An Afghan War vet recommended this episodic drama to me, saying that the terrorism depicted was as authentic as could be on a relatively low budget. A British veteran of the ongoing Afghan debacle is taking his children home to his estranged wife on a train when he stops a sharia wife and husband from blowing up the train. He repeatedly resists demands from ranking feminist officers who rashly wish to shoot the bomber rather than talk her down as he did.
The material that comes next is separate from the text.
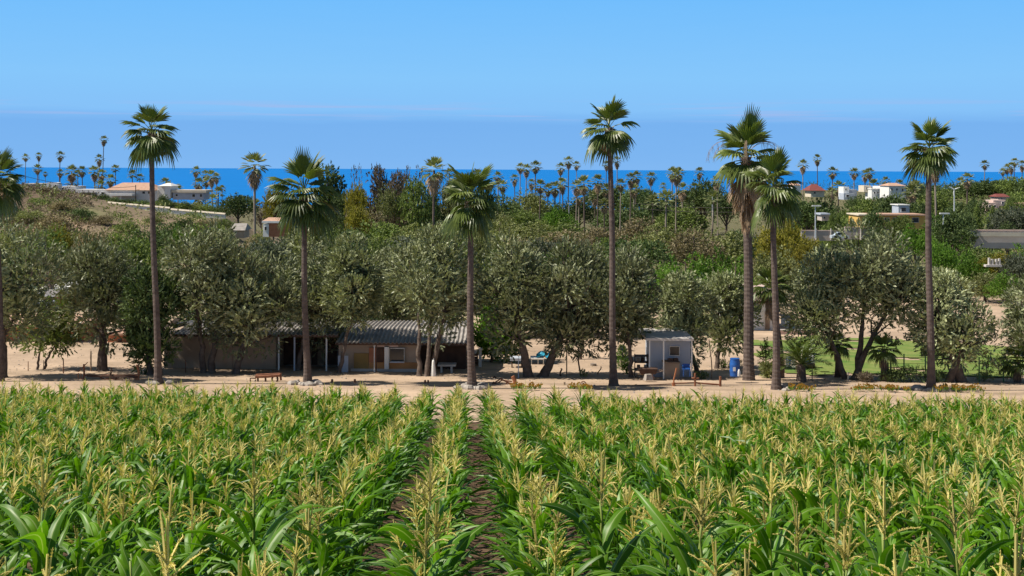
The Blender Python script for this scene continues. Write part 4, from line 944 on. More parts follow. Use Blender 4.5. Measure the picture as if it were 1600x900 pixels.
for x, w, h, l in ((1395, 46, 18, 'leftmost of the dark low bushes along the wire fence'), (1424, 60, 23, 'widest of the dark low bushes along the wire fence'), (1462, 40, 18, 'dark low bush right behind the rightmost tall palm'), (1352, 26, 14, 'small dark bush at the right foot of the forked olive')):
    shrub(x, 597, w, h, 'mauve' if x == 1352 else 'dark', l, n=2600, ls=.08, group='low bushes along the fence', sph=12)
shrub(1538, 596, 24, 12, 'olive', 'dry scrubby tuft right of the dark dense olive', n=700)
shrub(1562, 588, 26, 40, 'green', 'sapling with drooping leaves near the right edge', n=700, ls=.12, name='sapling', cat='sapling')
shrub(1542, 590, 22, 36, 'green', 'thin sapling between the dark dense olive and the right edge', n=500, ls=.12, name='sapling', cat='sapling')
shrub(912, 589, 12, 9, 'olive', 'tiny weed clump at the foot of the crooked dark pole', n=300)
shrub(1095, 592, 22, 10, 'dark', 'dark low plant right of the blue chair', n=700)
# cut branches leaning at the foot of the dark tree
# flower and weed strips at the field edge
def strip(name, label, cat, ranges, Yr, h, mats, dens, ls, mi_top=True, seed=3):
    rg = np.random.default_rng(seed); m2 = MB(); ms = [LM['bright'], MT['orangefl']] if mats == 2 else [LM['bright']]
    for x0, x1 in ranges:
        a, b = P(x0, 610, Yr[0]).x, P(x1, 610, Yr[0]).x
        n = int((b - a) * dens * 16); px = rg.uniform(a, b, n); py = np.array([G(800 + x / 57 * 2000, 608 + (800 + x / 57 * 2000) / 1600 * 6 + Yr[2]).y for x in px]) + rg.uniform(-Yr[1], Yr[1], n)
        for x, y in zip(px, py):
            hh = h * rg.uniform(.6, 1.15); z = zgf(x, y)
            for k in range(6):
                aa = rg.uniform(0, 6.28); d = np.array((math.cos(aa) * .5, math.sin(aa) * .5, 1)); o = np.array((x, y, z)); w = np.array((-math.sin(aa), math.cos(aa), 0)) * .02
                m2.add([o + d * hh * .2, o + d * hh * .6 + w, o + d * hh, o + d * hh * .6 - w], [(0, 1, 2, 3)], rg.uniform(0, 1))
            if mats == 2:
                for k in range(4):
                    c = np.array((x + rg.uniform(-.12, .12), y + rg.uniform(-.12, .12), z + hh * rg.uniform(.8, 1.15))); r = .045
                    m2.add([c + (r, 0, 0), c + (0, r, .01), c - (r, 0, 0), c - (0, r, -.01)], [(0, 1, 2, 3)], rg.uniform(0, 1), 0); m2.mi[-1][:] = 1
                    m2.add([c + (r, 0, 0), c + (0, 0, r), c - (r, 0, 0), c - (0, 0, r)], [(0, 1, 2, 3)], rg.uniform(0, 1)); m2.mi[-1][:] = 1
    return tag(m2.build(name, ms), label, cat, kind='stuff')
strip('marigold_bed', 'orange marigolds flowering along the far edge of the corn', 'flowers', [(1240, 1285), (1345, 1440), (800, 845), (1480, 1560), (890, 925)], (57.5, .35, -.5), .28, 2, 1.0, .1)

# ------------------------------------------------------------------ far trees
def proto_tree(kind, form, seed, n=5200, ls=.045):
    """unit tree: height 1, width 1"""
    rg = np.random.default_rng(seed); m2 = MB(); mt = MB(); lob = []
    if form == 'round':
        for k in range(22):
            d = rg.normal(size=3); d /= np.linalg.norm(d); d[2] = abs(d[2]) if rg.uniform() < .6 else d[2] * .6
            lob.append((np.array((0, 0, .56)) + d * np.array((.36, .36, .32)) * rg.uniform(.4, 1) ** .5, np.array((.17, .17, .14)) * rg.uniform(.8, 1.3)))
    elif form == 'bush':
        for k in range(24):
            a = rg.uniform(0, 6.28); r = rg.uniform(0, 1) ** .5 * .4; lob.append((np.array((math.cos(a) * r, math.sin(a) * r, .2 + .5 * (1 - (r / .42) ** 2) * rg.uniform(.4, 1.1))), np.array((.15, .15, .22)) * rg.uniform(.7, 1.2)))
    elif form == 'tall':
        for k in range(26):
            z = rg.uniform(.25, .93); a = rg.uniform(0, 6.28); r = .34 * math.sin(PI * (.22 + .62 * (z - .25) / .68)) * rg.uniform(.3, 1); lob.append((np.array((math.cos(a) * r, math.sin(a) * r, z)), np.array((.19, .19, .10)) * rg.uniform(.7, 1.2)))
    elif form == 'bare':
        for k in range(16):
            z = rg.uniform(.4, .95); a = rg.uniform(0, 6.28); r = .38 * rg.uniform(.3, 1); lob.append((np.array((math.cos(a) * r, math.sin(a) * r, z)), np.array((.12, .12, .08)) * rg.uniform(.7, 1.2)))
    elif form == 'conifer':
        for k in range(16):
            z = .1 + .85 * k / 16; lob.append((np.array((rg.uniform(-.06, .06), rg.uniform(-.06, .06), z)), np.array((.5 * (1.02 - z), .5 * (1.02 - z), .07))))
    for C, R in lob:
        leaves_on(m2, C, R, n // len(lob), ls, rg, up=.4, aspect=.55, base_var=rg.uniform(.25, .75), dv=.35, twig=7, shell=.5, tl=ls * 1.6)
    zt = .75 if form != 'conifer' else .9
    mt.tube([(0, 0, -.15), (.01, 0, .2), (0, .02, zt)], [.03, .024, .008], 6, cap=False)
    for C, R in lob[:: (1 if form == 'bare' else 3)]:
        mt.tube([(0, 0, C[2] * .45), tuple(C * np.array((.6, .6, .85))), tuple(C)], [.016, .011, .004], 5, cap=False)
    a = m2.build('crown', LM[kind]); b = mt.build('trunk', MT['bark_pale'] if form in ('bare', 'tall') else MT['bark'], None, True)
    r = (a.data, b.data); bpy.data.objects.remove(a); bpy.data.objects.remove(b); return r
TP = {}
SPECS = {'dark_r': ('dark', 'round'), 'dark_b': ('dark', 'bush'), 'green_r': ('green', 'round'), 'green_b': ('green', 'bush'), 'olive_r': ('olive', 'round'), 'olive_b': ('olive', 'bush'),
         'brown_b': ('brown', 'bush'), 'bright_b': ('bright', 'bush'), 'bright_r': ('bright', 'round'), 'yellow_t': ('yellow', 'tall'), 'yellow_r': ('yellow', 'round'), 'bare': ('mauve', 'bare'), 'brown_t': ('mauve', 'tall'),
         'euc': ('green', 'tall'), 'grey_r': ('grey', 'round'), 'con': ('green', 'conifer'), 'dark_t': ('dark', 'tall')}
for i, (k_, (a, b)) in enumerate(SPECS.items()):
    TP[k_] = [proto_tree(a, b, 900 + i * 3 + v, n=2400 if b == 'bare' else 9000, ls=.036 if b != 'bare' else .03) for v in range(2 if k_ in ('dark_r', 'dark_b', 'green_b', 'olive_b', 'brown_b', 'bright_b') else 1)]
KN = {'dark_r': ('dark round evergreen tree', 'evergreen_tree'), 'dark_b': ('dark spreading evergreen', 'evergreen_tree'), 'green_r': ('mid green round tree', 'leafy_tree'), 'green_b': ('mid green bushy tree', 'leafy_tree'),
      'olive_r': ('dusty olive-green tree', 'leafy_tree'), 'olive_b': ('dusty olive-green bush', 'bush'), 'brown_b': ('brownish dry bush', 'bush'), 'bright_b': ('bright green spreading tree', 'leafy_tree'), 'bright_r': ('bright green round tree', 'leafy_tree'),
      'yellow_t': ('yellow-leaved tree', 'yellow_tree'), 'yellow_r': ('yellow-green tree', 'yellow_tree'), 'bare': ('nearly bare grey-brown tree', 'bare_tree'), 'brown_t': ('tall russet-brown tree', 'brown_tree'),
      'euc': ('tall green eucalyptus-like tree', 'tall_tree'), 'grey_r': ('grey-green tree', 'leafy_tree'), 'con': ('narrow green conifer', 'conifer_tree'), 'dark_t': ('tall dark tree', 'tall_tree')}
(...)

His female supervisor then promotes him to bodyguard of the middle-aged psycho-bitch cougar home secretary, who is a war hawk who he deeply resents for sending him into a pointless war. I have no idea how accurate any of this is as the last thing I am is a student of the modern British state or recent dirty wars. However, I see this as another example, like Hold the Dark, of a filmmaker subverting the politically correct monster that is Netflix, by making all of the most powerful players in the drama female. In fact, the bodyguard says “Yes Mum” and “Mum” so often I could pick no other title for the review. The protagonist is a realistically written and well-acted masculine protagonist who splits his time between the three tasks I have imagined for my Sunset Saga and Organa heroes in a secular Goddess Earth future:
-1. Calming down raging psycho-bitches in peril and command by asserting the man’s crucial leadership advantage unpossessed by women—even fantasy TV heroines—which is a cool head in a crisis.
-2. Combating bad guys in the course of his protective duties.
-3. Fucking his overstressed boss stupid, completing the three-part duty package of the future masculine actionist in the feminist police state of the future, by using his phallic ability to un-stress the pressure-addled mind of the Head-Bitch-in Charge.
Watching this series with my lady friend, I said, “He’s going to have to bed his boss by episode four,” to this Megan snarked, “Oh, I know bitches and she’s going to be riding that stud by episode three.”
My cynical co-viewer was correct, another extremely accurate old-school movie trope which appears in this film, which is the absolute truth that when you save a woman’s life, unless she is your blood, she will have a strong, irrational drive to become your sexual possession.
Thought Crimes: Capital
Masculinity
Biography
You have accurately exposed the recent subterfuge in Hollywood; use PC-approved characters to put forth decidedly un-PC opinions. Personally, I see the influx of foreign media into Netflix as a mixed blessing; they come with some refreshing views but, since I am mono-lingual, I tire of reading subtitles.
As for the nuances of British politics? I am of the opinion that a revolution was fought, by far better men than I, to insure that we never had to think of the Royals and their ilk ever again.